O’Connor said the fact that state taxpayer dollars could go to a religious entity is not illegal given multiple court rulings.
“It is not a problem that, under this interpretation, a substantial amount of public funds could be sent to religious organizations or their affiliates,” the attorney general opinion stated. “As the U.S. Supreme Court emphasized in Carson, ‘a neutral benefit program in which public funds flow to religious organizations through the independent choices of private benefit recipients does not offend the Establishment Clause.’ … No student is forced to attend a charter school—it is one option among several for parents. … The Establishment Clause therefore provides no cover for a clear Free Exercise Clause violation here.”
The opinion noted that the Oklahoma Supreme Court has also ruled that a state constitutional restriction on the use of public money for the support of religious entities does not prohibit state funding of programs that allow beneficiaries to choose a religious provider.
In a case regarding the Lindsey Nicole Henry Scholarships for Students with Disabilities Program Act, the Oklahoma Supreme Court ruled in 2016 that the scholarship program was constitutional even though parents could use taxpayer funds to send children to private religious schools.
“When the parents and not the government are the ones determining which private school offers the best learning environment for their child, the circuit between government and religion is broken,” the Oklahoma Supreme Court opinion stated (emphasis in original).
The attorney general’s opinion also noted state law allows public-school districts to enter contracts with private schools, including religious schools, to provide services to children with disabilities.
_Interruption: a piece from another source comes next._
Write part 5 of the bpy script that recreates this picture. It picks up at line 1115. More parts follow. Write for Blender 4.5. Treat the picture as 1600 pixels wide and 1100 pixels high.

That law has been in place since 1993.
Based on state court rulings, the attorney general’s opinion declared that allowing religiously affiliated participants to provide educational services to children by entering into a written agreement with a charter school “would not violate the Oklahoma Constitution” because “charter schools are entirely optional for parents” and “allowing the religious or religiously affiliated to participate would make the system neutral rather than hostile to religion.”
“The State cannot enlist private organizations to ‘promote a diversity of educational choices,’ … and then decide that any and every kind of religion is the wrong kind of diversity,” the opinion stated. “This is not how the First Amendment works.”